Fighting Back
You have probably seen by now the contentious barbs Obama and Clinton threw at each other in last night's debate. Overall, I thought Obama did fair, considering Hillary's a pro at gutter politics and that he's not so great generally in the debate setting. But there's one lesson I wish Obama would learn, and it wouldn't be so hard: he played too much defense. One moment in particular made me cringe: when Hillary brought up Obama's voting record in IL - the (trivial, in my view) fact that he voted present about 100 times (out of 4,000 votes) - and framed it as the Senator not taking responsibility for his votes.

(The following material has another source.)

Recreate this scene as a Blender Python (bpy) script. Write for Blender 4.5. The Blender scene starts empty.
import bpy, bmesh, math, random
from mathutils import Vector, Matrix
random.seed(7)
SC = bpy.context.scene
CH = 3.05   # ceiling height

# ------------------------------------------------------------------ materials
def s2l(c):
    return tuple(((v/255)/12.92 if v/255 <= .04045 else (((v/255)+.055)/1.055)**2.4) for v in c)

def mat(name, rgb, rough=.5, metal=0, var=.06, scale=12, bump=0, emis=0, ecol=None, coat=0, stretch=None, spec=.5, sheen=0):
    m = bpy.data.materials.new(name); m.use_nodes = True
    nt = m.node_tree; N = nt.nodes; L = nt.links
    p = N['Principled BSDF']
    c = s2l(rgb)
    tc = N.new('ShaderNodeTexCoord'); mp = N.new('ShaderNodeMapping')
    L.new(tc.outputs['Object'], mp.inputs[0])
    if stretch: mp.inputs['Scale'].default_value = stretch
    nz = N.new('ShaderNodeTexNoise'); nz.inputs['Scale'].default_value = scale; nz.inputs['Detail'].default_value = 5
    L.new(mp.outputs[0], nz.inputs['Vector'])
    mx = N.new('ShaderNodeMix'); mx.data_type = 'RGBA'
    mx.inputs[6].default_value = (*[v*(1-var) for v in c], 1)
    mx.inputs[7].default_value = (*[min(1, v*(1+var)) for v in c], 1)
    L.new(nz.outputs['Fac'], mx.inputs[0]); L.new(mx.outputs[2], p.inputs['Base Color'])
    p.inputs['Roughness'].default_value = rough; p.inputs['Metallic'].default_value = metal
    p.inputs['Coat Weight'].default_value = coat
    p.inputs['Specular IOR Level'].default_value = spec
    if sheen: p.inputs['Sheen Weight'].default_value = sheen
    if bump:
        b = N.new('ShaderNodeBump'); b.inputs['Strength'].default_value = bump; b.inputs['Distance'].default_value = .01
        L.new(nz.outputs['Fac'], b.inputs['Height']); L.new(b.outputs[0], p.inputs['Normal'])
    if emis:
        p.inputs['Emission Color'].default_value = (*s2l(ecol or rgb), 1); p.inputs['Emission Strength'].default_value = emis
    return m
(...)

I would have much preferred for him to not spend one second explaining himself and instead declaring this: that he's not going to take lectures on legislative accountability from a Senator who voted for the Iraq War and now refuses to say it was a mistake, who refuses to take any responsibility for the extreme harm that has come to Americans and the world thanks to the vote that she cast to support President Bush in preparing to send hundreds of thousands of US troops in harm's way. We can already hear Republican attacks on her, that she was "for the War before she was against it". It would also have been a good time to bring up the quote he's been using in his speech, in which she apparently said she voted for the Bankruptcy Bill (the 2001 version) but she wished it wouldn't pass. I mean, the nerve of a person with her history of triangulation, and dissembling in the face of her own votes, to attack him for not being accountable is truly astounding.
Instead...he spent minutes explaining the minutiae of state legislative strategy in Illinois, never turning the question back to where it's much better suited - back on her.
And now Bill Clinton is still on tv now mis-quoting Obama's statement about Republicans being the party of ideas during the 90s. I'm sure that offends Bill. But that doesn't justify his repeatedly saying that Obama said they were "good ideas" when he clearly did not, and would not, have said it. Hillary's campaign - and her husband's involvement - is growing increasingly odious.